L’un des attraits du film réside dans la qualité de ses dialogues. Le long métrage comporte de très nombreuses répliques qui font leur effet. Les échanges sont savoureusement orchestrés (les réparties entre le père et la mère de Nicolas, qui tiennent une place prépondérante à l’écrit, trouvent une place naturelle dans le film). L’ensemble fonctionne à merveille selon un tempo bien étudié.
Mais l’essentiel du long métrage tient à justesse des personnages. Les enfants correspondent en tout point à mes souvenirs. La magie opère véritablement. Alceste, Agnan, Joachim, Eudes, Rufus, Clotaire, Maixent, Geoffroy et Nicolas ont pris vie devant mes yeux attendris, tous nimbés de leurs attributs physiques et de leurs caractères tous différents.
Je rends grâce au travail besogneux des casteurs qui ont su dénicher les perles rares. L’osmose entre ces démons en culottes courtes est optimale.

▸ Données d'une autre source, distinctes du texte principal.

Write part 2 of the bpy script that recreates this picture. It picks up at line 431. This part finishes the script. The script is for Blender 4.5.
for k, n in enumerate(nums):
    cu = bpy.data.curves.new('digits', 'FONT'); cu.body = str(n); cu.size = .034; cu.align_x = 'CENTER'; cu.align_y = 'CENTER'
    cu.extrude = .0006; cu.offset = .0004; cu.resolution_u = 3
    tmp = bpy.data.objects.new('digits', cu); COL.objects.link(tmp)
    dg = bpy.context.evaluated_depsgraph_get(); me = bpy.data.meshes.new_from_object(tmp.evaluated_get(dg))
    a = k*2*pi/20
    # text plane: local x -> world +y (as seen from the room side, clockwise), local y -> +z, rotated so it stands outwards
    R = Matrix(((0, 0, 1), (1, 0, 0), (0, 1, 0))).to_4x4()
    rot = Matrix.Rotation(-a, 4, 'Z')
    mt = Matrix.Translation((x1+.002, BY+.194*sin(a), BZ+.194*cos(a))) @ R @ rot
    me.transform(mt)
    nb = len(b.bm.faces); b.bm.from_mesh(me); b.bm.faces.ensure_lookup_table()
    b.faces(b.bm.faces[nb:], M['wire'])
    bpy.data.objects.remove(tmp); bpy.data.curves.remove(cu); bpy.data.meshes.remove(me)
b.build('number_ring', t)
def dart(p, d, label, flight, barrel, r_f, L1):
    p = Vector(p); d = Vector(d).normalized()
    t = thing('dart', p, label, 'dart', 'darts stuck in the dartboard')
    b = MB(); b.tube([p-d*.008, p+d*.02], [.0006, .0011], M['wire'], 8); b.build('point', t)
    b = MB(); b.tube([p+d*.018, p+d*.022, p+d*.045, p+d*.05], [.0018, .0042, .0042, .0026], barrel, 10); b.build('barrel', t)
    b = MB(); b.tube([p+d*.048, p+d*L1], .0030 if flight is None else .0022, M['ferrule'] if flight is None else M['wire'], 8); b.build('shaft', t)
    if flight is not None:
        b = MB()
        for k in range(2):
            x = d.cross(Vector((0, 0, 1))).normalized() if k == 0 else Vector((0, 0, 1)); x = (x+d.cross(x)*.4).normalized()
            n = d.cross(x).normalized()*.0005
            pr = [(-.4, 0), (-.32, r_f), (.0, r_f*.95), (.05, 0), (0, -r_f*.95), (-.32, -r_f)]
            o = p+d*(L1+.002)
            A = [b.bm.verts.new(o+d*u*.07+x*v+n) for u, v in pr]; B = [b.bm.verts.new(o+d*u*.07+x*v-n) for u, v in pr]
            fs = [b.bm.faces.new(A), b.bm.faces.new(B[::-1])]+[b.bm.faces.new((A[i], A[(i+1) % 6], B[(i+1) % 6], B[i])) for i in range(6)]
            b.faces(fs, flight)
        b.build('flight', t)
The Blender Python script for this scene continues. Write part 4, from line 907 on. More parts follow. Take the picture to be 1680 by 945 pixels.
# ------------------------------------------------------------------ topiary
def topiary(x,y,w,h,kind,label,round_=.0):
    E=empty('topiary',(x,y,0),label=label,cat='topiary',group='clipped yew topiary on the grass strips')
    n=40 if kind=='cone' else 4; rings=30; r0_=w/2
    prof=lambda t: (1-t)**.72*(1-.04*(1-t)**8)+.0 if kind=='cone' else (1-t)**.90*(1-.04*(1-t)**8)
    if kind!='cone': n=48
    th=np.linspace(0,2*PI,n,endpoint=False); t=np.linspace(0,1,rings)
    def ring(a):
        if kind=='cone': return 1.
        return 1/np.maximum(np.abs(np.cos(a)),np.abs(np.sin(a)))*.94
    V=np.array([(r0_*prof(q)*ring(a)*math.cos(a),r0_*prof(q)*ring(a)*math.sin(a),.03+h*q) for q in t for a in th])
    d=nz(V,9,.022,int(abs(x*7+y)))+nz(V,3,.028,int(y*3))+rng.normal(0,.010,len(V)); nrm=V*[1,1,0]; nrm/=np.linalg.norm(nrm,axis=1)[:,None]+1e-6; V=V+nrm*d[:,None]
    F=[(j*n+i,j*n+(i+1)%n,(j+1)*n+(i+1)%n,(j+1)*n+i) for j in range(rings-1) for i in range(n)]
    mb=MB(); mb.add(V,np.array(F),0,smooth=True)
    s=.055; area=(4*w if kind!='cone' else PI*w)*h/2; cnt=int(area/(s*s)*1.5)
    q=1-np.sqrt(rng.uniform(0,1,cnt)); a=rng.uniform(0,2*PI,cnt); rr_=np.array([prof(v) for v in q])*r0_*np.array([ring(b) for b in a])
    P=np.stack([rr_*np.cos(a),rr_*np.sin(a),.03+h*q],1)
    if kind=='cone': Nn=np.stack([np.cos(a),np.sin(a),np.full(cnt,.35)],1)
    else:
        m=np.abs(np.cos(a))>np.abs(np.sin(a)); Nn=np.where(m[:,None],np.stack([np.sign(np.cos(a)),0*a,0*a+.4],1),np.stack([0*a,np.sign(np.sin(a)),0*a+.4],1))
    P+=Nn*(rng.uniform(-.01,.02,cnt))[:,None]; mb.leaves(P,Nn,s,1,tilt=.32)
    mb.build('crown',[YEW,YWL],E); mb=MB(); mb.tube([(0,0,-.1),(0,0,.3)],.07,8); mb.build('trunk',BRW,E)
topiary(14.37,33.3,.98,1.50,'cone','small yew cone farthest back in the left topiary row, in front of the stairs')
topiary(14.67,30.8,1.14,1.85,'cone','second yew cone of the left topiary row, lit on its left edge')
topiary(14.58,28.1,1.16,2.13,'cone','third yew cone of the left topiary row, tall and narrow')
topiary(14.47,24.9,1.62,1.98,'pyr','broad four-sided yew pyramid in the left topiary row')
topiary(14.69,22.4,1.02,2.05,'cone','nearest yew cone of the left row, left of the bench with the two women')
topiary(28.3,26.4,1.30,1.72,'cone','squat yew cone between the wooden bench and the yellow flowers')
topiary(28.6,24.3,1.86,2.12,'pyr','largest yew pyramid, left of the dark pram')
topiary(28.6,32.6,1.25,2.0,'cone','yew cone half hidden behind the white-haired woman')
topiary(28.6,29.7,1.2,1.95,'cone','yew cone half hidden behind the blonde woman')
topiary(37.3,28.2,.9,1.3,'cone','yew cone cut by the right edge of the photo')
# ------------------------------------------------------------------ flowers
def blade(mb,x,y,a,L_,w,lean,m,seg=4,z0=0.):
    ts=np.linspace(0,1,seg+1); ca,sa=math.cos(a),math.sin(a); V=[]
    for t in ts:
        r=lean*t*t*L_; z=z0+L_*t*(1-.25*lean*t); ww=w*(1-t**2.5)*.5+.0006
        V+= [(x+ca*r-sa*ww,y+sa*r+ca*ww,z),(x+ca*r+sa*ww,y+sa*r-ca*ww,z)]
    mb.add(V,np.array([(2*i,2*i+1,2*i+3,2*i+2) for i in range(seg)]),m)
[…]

La palme dans le domaine de la justesse du jeu d'acteur doit être décernée à Victor Carles qui interprète Clotaire le dernier de la classe. Sa composition de cancre doux rêveur fait véritablement sensation.
Du côté adulte Kad Merad est excellent et Valérie Lemercier, une fois de plus, brille par son originalité et son naturel décalé. Daniel Prévost, Michel Duchaussoy, Anémone, François Damiens, Serge Riaboukine, Eric Berger et bien d'autres apportent toutes et tous quelque chose à l’ensemble. Parfois le comique naît d’un regard, d’un geste ou d’une phrase.
Ma seule réserve, mon seul regret en fait, tient à l’apparence du "Bouillon". Je ne sais pas si François-Xavier Demaison était le candidat idéal. Pour moi la figure du surveillant général est un être à la figure plus ronde, un personnage empreint à la fois de bonhomie et de rigueur militaire.
"Le Petit Nicolas" s’impose sans peine, vu le désert dans ce domaine, comme la comédie française de cette fin d’année 2009. Laurent Tirard a su tirer la quintessence d’un texte riche. Son film a une identité qui lui est propre.
Je ne peux que saluer l’admirable travail d’un metteur en scène qui a su comprendre l’esprit d’un univers et surtout, imposer ses choix de réalisation.